● AIM:
Leave out the pictures and print only the lines from the one with "Reconstruct this image" through the one with "return O + d*((v-O[i])/d[i])", exactly as they are.

● MATERIALS PROVIDED:
--*--
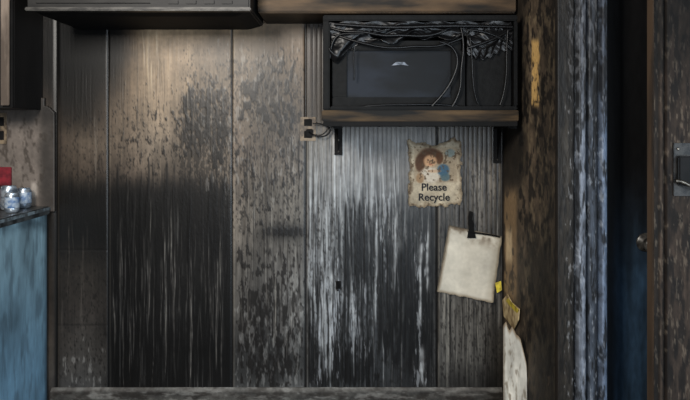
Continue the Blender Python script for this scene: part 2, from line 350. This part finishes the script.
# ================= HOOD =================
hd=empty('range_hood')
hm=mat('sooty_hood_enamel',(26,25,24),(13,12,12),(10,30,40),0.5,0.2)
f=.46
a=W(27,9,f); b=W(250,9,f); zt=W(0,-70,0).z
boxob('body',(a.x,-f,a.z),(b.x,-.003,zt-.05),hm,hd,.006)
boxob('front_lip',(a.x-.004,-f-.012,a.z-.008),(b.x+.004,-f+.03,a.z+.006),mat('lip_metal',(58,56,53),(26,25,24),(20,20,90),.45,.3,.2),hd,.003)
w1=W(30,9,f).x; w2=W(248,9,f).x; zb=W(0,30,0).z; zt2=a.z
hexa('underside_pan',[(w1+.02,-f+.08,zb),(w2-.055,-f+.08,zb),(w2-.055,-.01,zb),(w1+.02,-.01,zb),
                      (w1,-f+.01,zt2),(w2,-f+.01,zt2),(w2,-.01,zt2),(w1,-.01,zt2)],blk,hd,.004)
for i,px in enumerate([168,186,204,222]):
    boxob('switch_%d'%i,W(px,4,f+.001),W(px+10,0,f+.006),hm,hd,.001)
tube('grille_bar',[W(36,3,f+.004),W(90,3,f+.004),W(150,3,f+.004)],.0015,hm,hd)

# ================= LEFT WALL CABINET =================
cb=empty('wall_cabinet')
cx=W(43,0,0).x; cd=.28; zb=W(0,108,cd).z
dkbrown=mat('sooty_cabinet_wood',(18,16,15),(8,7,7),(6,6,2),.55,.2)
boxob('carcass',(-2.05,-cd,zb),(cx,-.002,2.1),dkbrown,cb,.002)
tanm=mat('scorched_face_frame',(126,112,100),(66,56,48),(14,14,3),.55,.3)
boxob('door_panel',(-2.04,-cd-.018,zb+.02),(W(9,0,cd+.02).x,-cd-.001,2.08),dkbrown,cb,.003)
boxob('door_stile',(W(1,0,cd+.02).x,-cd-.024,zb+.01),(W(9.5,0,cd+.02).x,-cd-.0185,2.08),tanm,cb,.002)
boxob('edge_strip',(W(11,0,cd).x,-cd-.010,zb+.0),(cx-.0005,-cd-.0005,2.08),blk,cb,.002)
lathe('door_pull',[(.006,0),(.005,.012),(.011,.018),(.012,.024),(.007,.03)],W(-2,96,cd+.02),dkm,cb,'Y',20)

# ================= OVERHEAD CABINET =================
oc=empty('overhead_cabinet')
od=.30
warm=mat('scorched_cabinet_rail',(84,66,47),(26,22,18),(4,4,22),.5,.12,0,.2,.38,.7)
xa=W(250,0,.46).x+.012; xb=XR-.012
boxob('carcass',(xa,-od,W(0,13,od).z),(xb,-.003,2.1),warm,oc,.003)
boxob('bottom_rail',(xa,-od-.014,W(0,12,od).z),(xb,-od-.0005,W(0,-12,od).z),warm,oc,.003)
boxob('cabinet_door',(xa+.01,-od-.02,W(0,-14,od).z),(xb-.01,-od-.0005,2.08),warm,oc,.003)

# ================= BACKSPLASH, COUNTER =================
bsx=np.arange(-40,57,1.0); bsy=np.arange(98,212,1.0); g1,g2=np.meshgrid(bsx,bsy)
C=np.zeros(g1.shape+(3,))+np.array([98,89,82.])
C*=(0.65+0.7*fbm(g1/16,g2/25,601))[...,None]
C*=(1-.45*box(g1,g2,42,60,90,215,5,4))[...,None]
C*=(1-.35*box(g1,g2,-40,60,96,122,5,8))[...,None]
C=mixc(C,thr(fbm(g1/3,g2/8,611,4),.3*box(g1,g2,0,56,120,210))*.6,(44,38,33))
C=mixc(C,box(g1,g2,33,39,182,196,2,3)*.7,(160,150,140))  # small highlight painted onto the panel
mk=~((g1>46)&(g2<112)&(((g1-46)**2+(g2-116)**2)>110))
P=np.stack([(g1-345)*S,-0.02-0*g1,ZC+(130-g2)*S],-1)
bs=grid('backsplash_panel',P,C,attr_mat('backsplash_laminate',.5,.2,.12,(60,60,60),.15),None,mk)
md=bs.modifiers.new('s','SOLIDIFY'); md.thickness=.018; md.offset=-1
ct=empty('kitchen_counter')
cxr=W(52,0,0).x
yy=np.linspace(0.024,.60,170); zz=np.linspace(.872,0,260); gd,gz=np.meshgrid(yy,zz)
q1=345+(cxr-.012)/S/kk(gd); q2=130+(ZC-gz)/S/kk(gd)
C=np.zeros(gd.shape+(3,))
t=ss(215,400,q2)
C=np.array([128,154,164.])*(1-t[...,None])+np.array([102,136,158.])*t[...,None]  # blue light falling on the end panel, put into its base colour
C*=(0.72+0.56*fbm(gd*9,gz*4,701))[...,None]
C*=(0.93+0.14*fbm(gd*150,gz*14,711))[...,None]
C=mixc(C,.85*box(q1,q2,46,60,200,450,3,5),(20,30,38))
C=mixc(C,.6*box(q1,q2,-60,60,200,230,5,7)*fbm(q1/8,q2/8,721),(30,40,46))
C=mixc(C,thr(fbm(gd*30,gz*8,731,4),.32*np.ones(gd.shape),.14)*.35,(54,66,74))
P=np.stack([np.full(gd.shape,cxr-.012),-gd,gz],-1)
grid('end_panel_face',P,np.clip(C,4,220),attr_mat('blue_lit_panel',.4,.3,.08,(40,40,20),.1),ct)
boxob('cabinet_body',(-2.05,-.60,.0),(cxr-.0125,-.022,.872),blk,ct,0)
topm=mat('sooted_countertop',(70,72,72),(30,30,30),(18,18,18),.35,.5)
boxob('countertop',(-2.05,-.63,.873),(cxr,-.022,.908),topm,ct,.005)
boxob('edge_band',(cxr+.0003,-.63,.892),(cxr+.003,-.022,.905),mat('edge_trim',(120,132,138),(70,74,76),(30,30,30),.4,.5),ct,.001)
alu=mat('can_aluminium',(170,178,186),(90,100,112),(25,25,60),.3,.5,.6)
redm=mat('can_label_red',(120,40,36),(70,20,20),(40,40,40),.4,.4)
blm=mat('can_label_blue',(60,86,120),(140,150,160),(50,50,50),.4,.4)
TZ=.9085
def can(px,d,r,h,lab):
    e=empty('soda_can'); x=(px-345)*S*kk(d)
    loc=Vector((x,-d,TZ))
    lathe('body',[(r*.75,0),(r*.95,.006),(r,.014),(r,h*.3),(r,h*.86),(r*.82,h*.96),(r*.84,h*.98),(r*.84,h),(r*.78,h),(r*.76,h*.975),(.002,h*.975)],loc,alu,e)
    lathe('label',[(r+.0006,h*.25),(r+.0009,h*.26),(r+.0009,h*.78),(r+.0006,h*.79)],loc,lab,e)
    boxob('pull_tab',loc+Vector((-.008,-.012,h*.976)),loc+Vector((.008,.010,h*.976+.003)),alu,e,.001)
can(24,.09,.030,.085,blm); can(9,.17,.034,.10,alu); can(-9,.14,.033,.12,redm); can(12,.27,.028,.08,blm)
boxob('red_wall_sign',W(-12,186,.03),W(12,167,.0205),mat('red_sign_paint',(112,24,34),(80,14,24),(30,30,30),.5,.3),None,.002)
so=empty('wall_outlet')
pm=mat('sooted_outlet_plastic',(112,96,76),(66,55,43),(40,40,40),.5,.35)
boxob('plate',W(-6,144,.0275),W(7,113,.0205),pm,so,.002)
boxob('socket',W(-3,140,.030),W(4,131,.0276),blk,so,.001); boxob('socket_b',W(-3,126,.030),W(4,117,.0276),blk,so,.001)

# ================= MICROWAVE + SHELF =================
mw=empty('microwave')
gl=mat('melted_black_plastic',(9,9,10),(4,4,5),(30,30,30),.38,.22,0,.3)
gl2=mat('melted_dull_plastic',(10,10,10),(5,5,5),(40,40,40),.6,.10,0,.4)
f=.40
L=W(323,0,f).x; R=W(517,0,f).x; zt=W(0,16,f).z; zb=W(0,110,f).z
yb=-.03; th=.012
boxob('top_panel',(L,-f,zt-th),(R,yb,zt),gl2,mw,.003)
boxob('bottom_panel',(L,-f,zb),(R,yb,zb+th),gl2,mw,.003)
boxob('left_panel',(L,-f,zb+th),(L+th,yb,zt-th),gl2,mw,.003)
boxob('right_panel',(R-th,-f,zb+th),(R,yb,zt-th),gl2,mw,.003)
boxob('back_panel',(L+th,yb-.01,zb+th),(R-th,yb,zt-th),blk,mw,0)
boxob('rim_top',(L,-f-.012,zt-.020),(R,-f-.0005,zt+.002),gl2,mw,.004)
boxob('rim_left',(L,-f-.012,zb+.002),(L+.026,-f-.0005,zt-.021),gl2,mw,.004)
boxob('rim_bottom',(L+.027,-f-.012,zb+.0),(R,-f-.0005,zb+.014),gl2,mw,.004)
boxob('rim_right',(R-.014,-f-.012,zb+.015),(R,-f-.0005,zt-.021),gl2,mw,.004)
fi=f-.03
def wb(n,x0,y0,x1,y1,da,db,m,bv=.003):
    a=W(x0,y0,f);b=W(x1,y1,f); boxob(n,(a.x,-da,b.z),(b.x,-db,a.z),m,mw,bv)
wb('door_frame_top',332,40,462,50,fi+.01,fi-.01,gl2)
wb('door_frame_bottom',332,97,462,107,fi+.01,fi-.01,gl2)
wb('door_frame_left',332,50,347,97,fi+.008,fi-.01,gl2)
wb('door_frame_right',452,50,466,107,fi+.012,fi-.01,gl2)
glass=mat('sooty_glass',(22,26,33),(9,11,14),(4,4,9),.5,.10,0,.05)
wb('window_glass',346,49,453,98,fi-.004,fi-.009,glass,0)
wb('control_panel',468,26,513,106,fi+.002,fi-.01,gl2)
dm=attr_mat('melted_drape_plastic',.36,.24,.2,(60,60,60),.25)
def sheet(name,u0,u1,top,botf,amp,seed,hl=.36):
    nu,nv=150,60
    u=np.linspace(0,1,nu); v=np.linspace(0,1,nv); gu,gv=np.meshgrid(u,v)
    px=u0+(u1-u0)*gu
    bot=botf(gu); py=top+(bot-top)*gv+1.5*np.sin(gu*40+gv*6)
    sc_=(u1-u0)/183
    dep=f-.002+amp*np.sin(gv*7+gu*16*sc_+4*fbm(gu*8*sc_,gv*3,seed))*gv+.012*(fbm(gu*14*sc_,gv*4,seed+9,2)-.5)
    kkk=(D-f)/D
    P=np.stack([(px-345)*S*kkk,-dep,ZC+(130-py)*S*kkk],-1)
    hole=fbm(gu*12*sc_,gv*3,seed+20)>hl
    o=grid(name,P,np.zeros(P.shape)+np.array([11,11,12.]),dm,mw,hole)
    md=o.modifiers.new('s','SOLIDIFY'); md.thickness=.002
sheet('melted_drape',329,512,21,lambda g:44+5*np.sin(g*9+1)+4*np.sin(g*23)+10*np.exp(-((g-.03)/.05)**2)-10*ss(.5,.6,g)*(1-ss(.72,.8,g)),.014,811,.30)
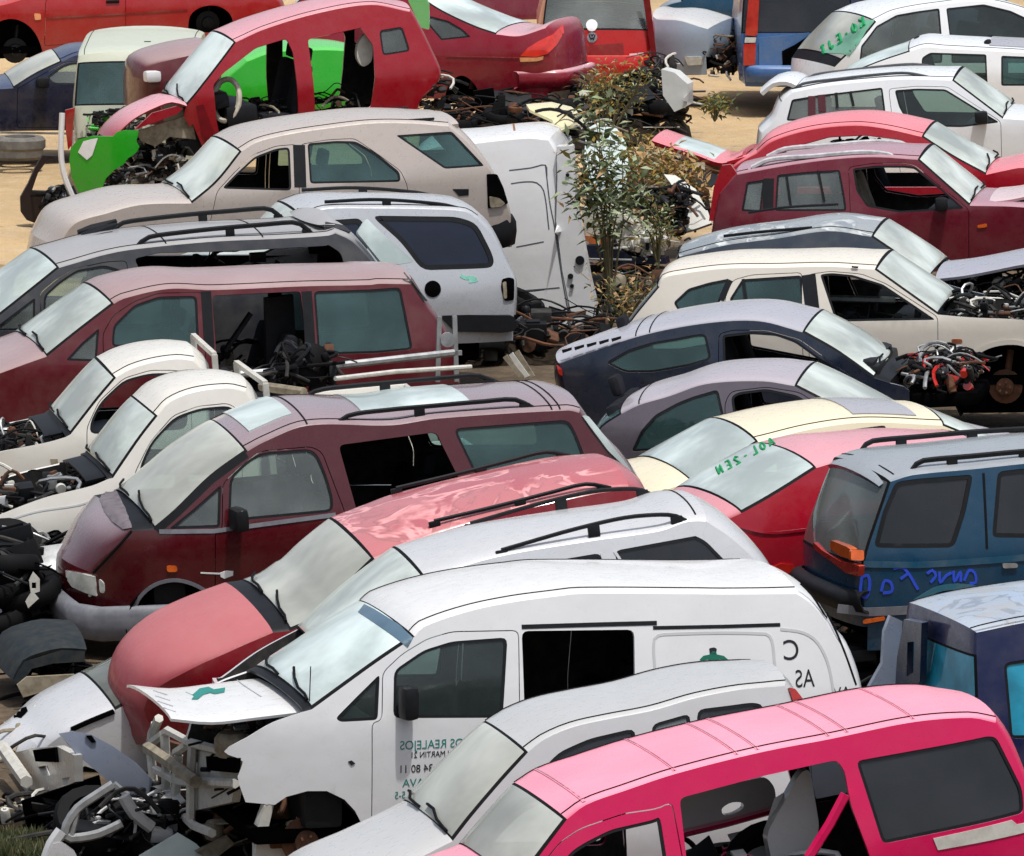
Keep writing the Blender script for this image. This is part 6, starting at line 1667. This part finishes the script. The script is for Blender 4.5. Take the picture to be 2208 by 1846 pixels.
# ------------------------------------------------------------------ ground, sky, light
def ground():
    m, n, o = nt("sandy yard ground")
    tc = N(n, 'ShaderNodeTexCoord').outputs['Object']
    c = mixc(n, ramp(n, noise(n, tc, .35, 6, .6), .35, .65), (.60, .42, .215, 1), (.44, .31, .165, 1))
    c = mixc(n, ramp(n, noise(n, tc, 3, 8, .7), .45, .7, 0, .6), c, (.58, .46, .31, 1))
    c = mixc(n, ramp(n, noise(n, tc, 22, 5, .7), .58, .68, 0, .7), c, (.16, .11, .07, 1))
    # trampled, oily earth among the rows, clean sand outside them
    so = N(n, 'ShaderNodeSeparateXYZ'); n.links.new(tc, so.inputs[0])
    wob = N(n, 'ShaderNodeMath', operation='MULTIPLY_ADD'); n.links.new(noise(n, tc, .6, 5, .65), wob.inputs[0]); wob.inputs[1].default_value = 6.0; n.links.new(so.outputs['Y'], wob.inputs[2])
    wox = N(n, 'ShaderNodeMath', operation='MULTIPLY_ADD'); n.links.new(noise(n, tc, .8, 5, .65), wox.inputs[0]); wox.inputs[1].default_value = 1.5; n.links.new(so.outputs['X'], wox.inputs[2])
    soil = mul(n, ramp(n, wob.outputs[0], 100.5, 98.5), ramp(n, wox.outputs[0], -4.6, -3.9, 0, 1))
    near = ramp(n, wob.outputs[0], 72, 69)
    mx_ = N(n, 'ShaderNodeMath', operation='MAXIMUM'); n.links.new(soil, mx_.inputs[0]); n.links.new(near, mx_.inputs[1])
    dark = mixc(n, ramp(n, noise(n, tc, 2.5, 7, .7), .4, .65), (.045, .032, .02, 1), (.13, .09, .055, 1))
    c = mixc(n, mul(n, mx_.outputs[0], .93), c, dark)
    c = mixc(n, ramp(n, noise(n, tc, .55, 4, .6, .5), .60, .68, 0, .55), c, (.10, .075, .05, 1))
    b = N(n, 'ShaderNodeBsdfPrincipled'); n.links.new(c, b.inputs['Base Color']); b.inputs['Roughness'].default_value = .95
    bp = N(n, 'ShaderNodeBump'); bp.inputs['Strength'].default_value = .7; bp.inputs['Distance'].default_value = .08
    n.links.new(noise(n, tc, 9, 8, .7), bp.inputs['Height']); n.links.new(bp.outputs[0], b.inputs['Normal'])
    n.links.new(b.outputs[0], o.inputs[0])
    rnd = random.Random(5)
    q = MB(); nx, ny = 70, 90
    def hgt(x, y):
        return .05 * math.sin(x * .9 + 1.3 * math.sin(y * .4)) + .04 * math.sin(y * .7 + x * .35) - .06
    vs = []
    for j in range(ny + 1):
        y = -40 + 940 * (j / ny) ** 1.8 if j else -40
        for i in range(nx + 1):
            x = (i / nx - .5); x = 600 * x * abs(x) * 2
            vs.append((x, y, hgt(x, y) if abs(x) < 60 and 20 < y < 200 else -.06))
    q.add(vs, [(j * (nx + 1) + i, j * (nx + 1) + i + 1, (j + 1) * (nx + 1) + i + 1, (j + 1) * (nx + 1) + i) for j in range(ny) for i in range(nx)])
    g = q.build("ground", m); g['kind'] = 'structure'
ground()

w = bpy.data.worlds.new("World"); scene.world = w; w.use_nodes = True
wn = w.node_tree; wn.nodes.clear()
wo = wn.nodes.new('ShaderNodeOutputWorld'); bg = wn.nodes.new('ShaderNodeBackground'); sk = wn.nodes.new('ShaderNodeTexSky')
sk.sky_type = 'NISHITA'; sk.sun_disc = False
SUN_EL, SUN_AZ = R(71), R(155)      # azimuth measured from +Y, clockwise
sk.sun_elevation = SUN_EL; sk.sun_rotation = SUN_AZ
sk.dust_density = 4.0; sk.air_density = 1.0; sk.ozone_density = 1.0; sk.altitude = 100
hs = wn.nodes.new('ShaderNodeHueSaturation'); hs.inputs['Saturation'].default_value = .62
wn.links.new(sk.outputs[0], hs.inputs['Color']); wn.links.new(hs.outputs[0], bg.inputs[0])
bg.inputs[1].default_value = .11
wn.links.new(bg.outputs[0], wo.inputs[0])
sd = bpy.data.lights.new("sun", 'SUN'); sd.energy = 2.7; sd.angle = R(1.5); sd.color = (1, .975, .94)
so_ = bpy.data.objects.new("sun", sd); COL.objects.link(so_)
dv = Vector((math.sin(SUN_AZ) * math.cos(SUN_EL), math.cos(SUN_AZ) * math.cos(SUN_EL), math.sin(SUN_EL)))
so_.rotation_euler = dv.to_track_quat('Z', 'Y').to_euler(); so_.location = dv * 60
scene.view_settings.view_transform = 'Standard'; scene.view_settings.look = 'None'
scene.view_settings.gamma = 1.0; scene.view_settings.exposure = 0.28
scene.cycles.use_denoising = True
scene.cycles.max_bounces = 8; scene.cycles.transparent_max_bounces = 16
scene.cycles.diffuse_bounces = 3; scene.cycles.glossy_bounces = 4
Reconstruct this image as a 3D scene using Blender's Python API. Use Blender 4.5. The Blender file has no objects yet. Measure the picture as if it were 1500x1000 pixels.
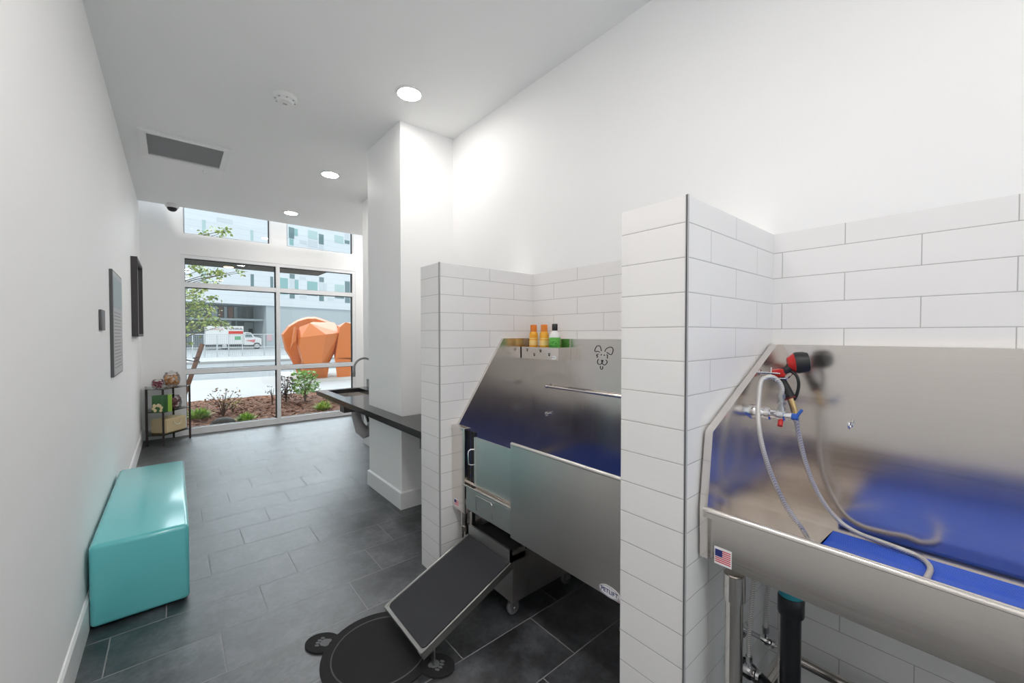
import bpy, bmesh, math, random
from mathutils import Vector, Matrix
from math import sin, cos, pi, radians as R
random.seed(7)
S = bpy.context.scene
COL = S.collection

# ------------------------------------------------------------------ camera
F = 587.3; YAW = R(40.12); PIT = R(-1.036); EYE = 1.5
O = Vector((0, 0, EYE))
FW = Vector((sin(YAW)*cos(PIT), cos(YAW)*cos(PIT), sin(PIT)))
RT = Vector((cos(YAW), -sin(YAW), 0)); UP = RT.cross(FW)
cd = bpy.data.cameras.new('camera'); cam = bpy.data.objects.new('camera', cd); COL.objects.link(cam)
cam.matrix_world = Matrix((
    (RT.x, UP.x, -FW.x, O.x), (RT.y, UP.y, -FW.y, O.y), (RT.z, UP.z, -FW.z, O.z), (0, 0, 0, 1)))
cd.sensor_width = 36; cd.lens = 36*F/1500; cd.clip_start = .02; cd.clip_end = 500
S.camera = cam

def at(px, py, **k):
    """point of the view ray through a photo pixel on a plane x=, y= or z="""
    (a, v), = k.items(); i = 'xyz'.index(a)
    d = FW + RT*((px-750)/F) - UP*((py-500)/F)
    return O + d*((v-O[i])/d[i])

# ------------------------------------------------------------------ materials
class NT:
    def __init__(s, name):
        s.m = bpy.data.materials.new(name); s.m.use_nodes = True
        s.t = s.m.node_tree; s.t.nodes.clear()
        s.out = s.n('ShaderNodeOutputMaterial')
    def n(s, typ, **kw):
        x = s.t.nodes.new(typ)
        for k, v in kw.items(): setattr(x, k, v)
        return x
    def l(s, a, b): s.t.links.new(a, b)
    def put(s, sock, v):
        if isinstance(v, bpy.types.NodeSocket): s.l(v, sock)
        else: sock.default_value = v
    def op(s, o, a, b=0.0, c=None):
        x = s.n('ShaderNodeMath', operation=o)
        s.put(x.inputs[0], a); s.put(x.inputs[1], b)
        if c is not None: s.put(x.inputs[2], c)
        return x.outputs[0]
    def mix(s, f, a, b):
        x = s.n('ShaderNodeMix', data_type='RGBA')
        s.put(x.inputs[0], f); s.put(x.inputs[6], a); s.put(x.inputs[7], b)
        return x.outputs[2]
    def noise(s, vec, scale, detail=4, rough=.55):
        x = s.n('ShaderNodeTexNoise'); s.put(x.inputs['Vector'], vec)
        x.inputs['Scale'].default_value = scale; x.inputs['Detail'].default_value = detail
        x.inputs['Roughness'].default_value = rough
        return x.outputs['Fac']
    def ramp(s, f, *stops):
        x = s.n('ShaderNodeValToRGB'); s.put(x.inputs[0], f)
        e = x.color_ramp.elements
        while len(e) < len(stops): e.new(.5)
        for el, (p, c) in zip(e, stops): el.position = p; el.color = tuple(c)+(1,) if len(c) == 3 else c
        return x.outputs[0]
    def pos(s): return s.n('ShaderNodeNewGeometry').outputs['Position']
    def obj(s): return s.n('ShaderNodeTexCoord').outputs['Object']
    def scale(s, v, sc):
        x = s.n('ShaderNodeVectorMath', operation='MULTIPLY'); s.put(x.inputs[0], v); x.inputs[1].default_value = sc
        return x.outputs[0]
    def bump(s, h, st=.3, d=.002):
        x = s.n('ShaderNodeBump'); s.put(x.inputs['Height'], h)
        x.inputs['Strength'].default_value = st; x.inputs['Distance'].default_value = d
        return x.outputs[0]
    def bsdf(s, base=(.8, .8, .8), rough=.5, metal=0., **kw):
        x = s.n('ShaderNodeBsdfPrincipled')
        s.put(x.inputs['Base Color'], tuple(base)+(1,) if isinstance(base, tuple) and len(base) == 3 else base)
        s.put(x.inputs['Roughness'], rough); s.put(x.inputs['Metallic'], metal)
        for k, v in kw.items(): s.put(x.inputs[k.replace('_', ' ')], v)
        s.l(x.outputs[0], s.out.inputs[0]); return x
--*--
● WRITTEN SOLUTION:
Reconstruct this image as a 3D scene using Blender's Python API. Use Blender 4.5. The Blender file has no objects yet. Measure the picture as if it were 1500x1000 pixels.
import bpy, bmesh, math, random
from mathutils import Vector, Matrix
from math import sin, cos, pi, radians as R
random.seed(7)
S = bpy.context.scene
COL = S.collection

# ------------------------------------------------------------------ camera
F = 587.3; YAW = R(40.12); PIT = R(-1.036); EYE = 1.5
O = Vector((0, 0, EYE))
FW = Vector((sin(YAW)*cos(PIT), cos(YAW)*cos(PIT), sin(PIT)))
RT = Vector((cos(YAW), -sin(YAW), 0)); UP = RT.cross(FW)
cd = bpy.data.cameras.new('camera'); cam = bpy.data.objects.new('camera', cd); COL.objects.link(cam)
cam.matrix_world = Matrix((
    (RT.x, UP.x, -FW.x, O.x), (RT.y, UP.y, -FW.y, O.y), (RT.z, UP.z, -FW.z, O.z), (0, 0, 0, 1)))
cd.sensor_width = 36; cd.lens = 36*F/1500; cd.clip_start = .02; cd.clip_end = 500
S.camera = cam

def at(px, py, **k):
    """point of the view ray through a photo pixel on a plane x=, y= or z="""
    (a, v), = k.items(); i = 'xyz'.index(a)
    d = FW + RT*((px-750)/F) - UP*((py-500)/F)
    return O + d*((v-O[i])/d[i])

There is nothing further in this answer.